== GOAL OF THE EXERCISE ==
Copy out each line below exactly as it appears.

== SOURCE MATERIAL ==
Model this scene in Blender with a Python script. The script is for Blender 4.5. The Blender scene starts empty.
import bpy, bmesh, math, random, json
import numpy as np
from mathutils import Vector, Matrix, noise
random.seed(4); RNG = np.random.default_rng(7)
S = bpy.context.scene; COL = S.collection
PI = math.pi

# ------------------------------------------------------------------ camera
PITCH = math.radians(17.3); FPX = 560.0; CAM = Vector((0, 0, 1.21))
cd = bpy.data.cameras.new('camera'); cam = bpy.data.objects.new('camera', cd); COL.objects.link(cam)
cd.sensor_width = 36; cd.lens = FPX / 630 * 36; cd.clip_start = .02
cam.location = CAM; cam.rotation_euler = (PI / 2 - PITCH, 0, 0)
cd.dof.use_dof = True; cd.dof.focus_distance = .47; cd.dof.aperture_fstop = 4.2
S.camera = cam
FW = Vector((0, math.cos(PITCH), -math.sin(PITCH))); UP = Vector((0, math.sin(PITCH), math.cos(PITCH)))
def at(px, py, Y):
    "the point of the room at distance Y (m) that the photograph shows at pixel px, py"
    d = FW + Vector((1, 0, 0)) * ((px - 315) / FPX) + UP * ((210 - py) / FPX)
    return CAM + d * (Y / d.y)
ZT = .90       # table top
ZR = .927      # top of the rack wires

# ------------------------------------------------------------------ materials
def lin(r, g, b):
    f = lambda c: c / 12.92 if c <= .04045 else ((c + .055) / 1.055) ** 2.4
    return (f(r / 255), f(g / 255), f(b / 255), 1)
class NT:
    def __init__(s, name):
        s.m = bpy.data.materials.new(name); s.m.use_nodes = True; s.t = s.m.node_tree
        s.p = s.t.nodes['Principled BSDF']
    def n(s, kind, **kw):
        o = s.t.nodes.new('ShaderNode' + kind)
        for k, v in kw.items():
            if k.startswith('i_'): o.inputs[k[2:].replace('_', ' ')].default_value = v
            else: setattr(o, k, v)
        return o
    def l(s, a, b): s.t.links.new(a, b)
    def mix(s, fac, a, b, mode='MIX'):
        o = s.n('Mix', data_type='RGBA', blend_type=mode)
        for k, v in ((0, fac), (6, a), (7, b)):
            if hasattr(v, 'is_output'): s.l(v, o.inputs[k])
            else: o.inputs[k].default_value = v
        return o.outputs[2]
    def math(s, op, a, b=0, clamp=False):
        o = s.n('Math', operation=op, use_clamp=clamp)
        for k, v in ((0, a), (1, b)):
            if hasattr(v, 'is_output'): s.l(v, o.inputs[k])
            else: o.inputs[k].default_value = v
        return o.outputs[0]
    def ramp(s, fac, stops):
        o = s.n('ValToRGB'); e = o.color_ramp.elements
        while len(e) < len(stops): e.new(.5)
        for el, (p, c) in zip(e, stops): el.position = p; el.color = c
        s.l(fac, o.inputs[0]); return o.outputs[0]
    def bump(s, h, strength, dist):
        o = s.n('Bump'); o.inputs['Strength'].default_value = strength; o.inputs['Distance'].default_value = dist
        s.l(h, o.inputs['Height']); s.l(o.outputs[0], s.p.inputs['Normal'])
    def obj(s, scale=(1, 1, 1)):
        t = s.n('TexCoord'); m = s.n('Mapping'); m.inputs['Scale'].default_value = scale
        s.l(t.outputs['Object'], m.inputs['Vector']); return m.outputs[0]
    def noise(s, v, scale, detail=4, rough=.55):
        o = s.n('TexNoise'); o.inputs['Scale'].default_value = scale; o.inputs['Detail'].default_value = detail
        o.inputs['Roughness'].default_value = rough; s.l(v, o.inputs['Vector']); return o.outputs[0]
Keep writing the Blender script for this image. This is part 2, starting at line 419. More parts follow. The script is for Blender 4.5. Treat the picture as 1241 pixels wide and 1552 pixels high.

== FINISHED TASK ==
Model this scene in Blender with a Python script. The script is for Blender 4.5. The Blender scene starts empty.
import bpy, bmesh, math, random, json
import numpy as np
from mathutils import Vector, Matrix, noise
random.seed(4); RNG = np.random.default_rng(7)
S = bpy.context.scene; COL = S.collection
PI = math.pi

# ------------------------------------------------------------------ camera
PITCH = math.radians(17.3); FPX = 560.0; CAM = Vector((0, 0, 1.21))
cd = bpy.data.cameras.new('camera'); cam = bpy.data.objects.new('camera', cd); COL.objects.link(cam)
cd.sensor_width = 36; cd.lens = FPX / 630 * 36; cd.clip_start = .02
cam.location = CAM; cam.rotation_euler = (PI / 2 - PITCH, 0, 0)
cd.dof.use_dof = True; cd.dof.focus_distance = .47; cd.dof.aperture_fstop = 4.2
S.camera = cam
FW = Vector((0, math.cos(PITCH), -math.sin(PITCH))); UP = Vector((0, math.sin(PITCH), math.cos(PITCH)))
def at(px, py, Y):
    "the point of the room at distance Y (m) that the photograph shows at pixel px, py"
    d = FW + Vector((1, 0, 0)) * ((px - 315) / FPX) + UP * ((210 - py) / FPX)
    return CAM + d * (Y / d.y)
ZT = .90       # table top
ZR = .927      # top of the rack wires

# ------------------------------------------------------------------ materials
def lin(r, g, b):
    f = lambda c: c / 12.92 if c <= .04045 else ((c + .055) / 1.055) ** 2.4
    return (f(r / 255), f(g / 255), f(b / 255), 1)
class NT:
    def __init__(s, name):
        s.m = bpy.data.materials.new(name); s.m.use_nodes = True; s.t = s.m.node_tree
        s.p = s.t.nodes['Principled BSDF']
    def n(s, kind, **kw):
        o = s.t.nodes.new('ShaderNode' + kind)
        for k, v in kw.items():
            if k.startswith('i_'): o.inputs[k[2:].replace('_', ' ')].default_value = v
            else: setattr(o, k, v)
        return o
    def l(s, a, b): s.t.links.new(a, b)
    def mix(s, fac, a, b, mode='MIX'):
        o = s.n('Mix', data_type='RGBA', blend_type=mode)
        for k, v in ((0, fac), (6, a), (7, b)):
            if hasattr(v, 'is_output'): s.l(v, o.inputs[k])
            else: o.inputs[k].default_value = v
        return o.outputs[2]
    def math(s, op, a, b=0, clamp=False):
        o = s.n('Math', operation=op, use_clamp=clamp)
        for k, v in ((0, a), (1, b)):
            if hasattr(v, 'is_output'): s.l(v, o.inputs[k])
            else: o.inputs[k].default_value = v
        return o.outputs[0]
    def ramp(s, fac, stops):
        o = s.n('ValToRGB'); e = o.color_ramp.elements
        while len(e) < len(stops): e.new(.5)
        for el, (p, c) in zip(e, stops): el.position = p; el.color = c
        s.l(fac, o.inputs[0]); return o.outputs[0]
    def bump(s, h, strength, dist):
        o = s.n('Bump'); o.inputs['Strength'].default_value = strength; o.inputs['Distance'].default_value = dist
        s.l(h, o.inputs['Height']); s.l(o.outputs[0], s.p.inputs['Normal'])
    def obj(s, scale=(1, 1, 1)):
        t = s.n('TexCoord'); m = s.n('Mapping'); m.inputs['Scale'].default_value = scale
        s.l(t.outputs['Object'], m.inputs['Vector']); return m.outputs[0]
    def noise(s, v, scale, detail=4, rough=.55):
        o = s.n('TexNoise'); o.inputs['Scale'].default_value = scale; o.inputs['Detail'].default_value = detail
        o.inputs['Roughness'].default_value = rough; s.l(v, o.inputs['Vector']); return o.outputs[0]
Keep writing the Blender script for this image. This is part 2, starting at line 419. More parts follow. The script is for Blender 4.5. Treat the picture as 1241 pixels wide and 1552 pixels high.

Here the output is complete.